I have a similar feeling of longing when I watch Martin Scorsese’s 1976 classic Taxi Driver – not for the drama of Robert DeNiro’s troubled Vietnam War veteran turned homicidal Travis Bickle but for the dirty beauty of the old Time Square with its porn theaters and high-booted prostitutes. Oh, the way his cab glides through the night streets by the crappy movie houses of 42nd Street now home to Disney musicals and Chili’s. Gone. No more.

Does every generation feel this way? Oh, Pompeii, it used to be so great.  

Boom: there goes Tortilla Flats. Long gone is Greenwich Village literary watering hole the Lion’s Head where Norman Mailer, Frank McCourt and actor Ed Harris once congregated. Goodbye CBGB’s. Farewell to the chain bookstore on the corner of Sixth Avenue and Greenwich where I once hissed at a literary rival’s gloating oversized picture in the window.

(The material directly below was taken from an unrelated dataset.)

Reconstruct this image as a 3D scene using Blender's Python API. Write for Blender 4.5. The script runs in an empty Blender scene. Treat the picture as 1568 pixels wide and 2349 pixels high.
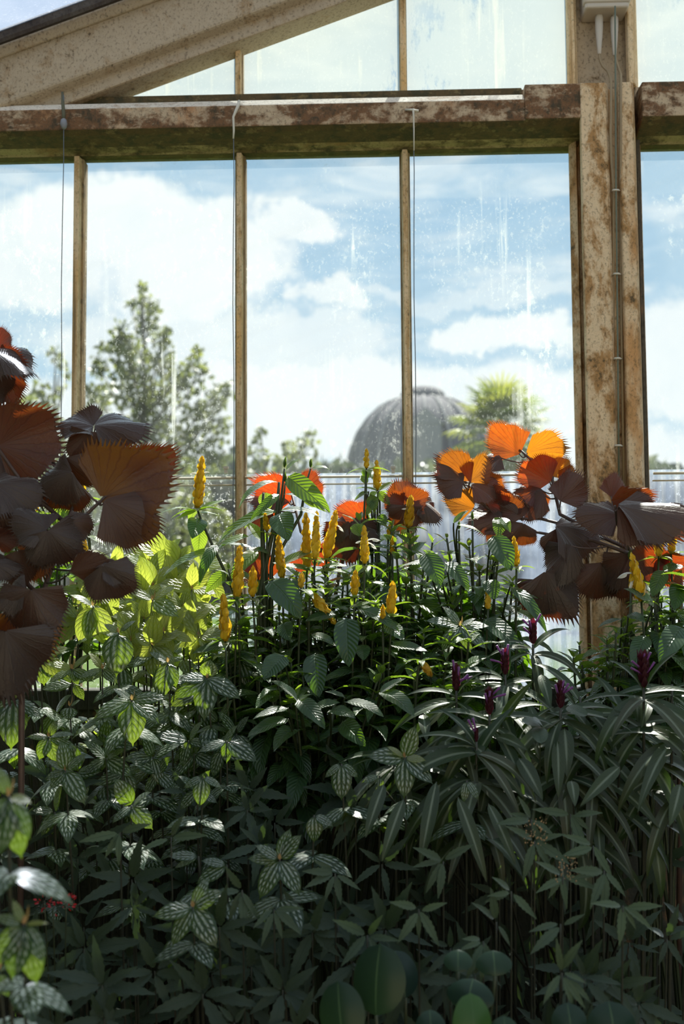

Katz’s Delicatessen stands like a latter-day Parthenon in a student-overrun East Village that now boasts a Whole Foods on Houston Street. How convenient! That’s adjacent to Orchard Street, where I used to go seeking bargain underwear and inhale the air of my tenement-huddled ancestors. Only this year, I discovered my immigrant great grandfather died of Tuberculosis on those now-hip streets. Memory is selective. I wouldn’t want to turn time back that far!

Perhaps the German word I seek is partially expressed by verschlimmbessern, the urge to fix things that only screws them up more. Raze dive bars and raise rents to chase out the authentic eccentrics of New York? Sorry, Mrs. Parker, it’s unforgivable.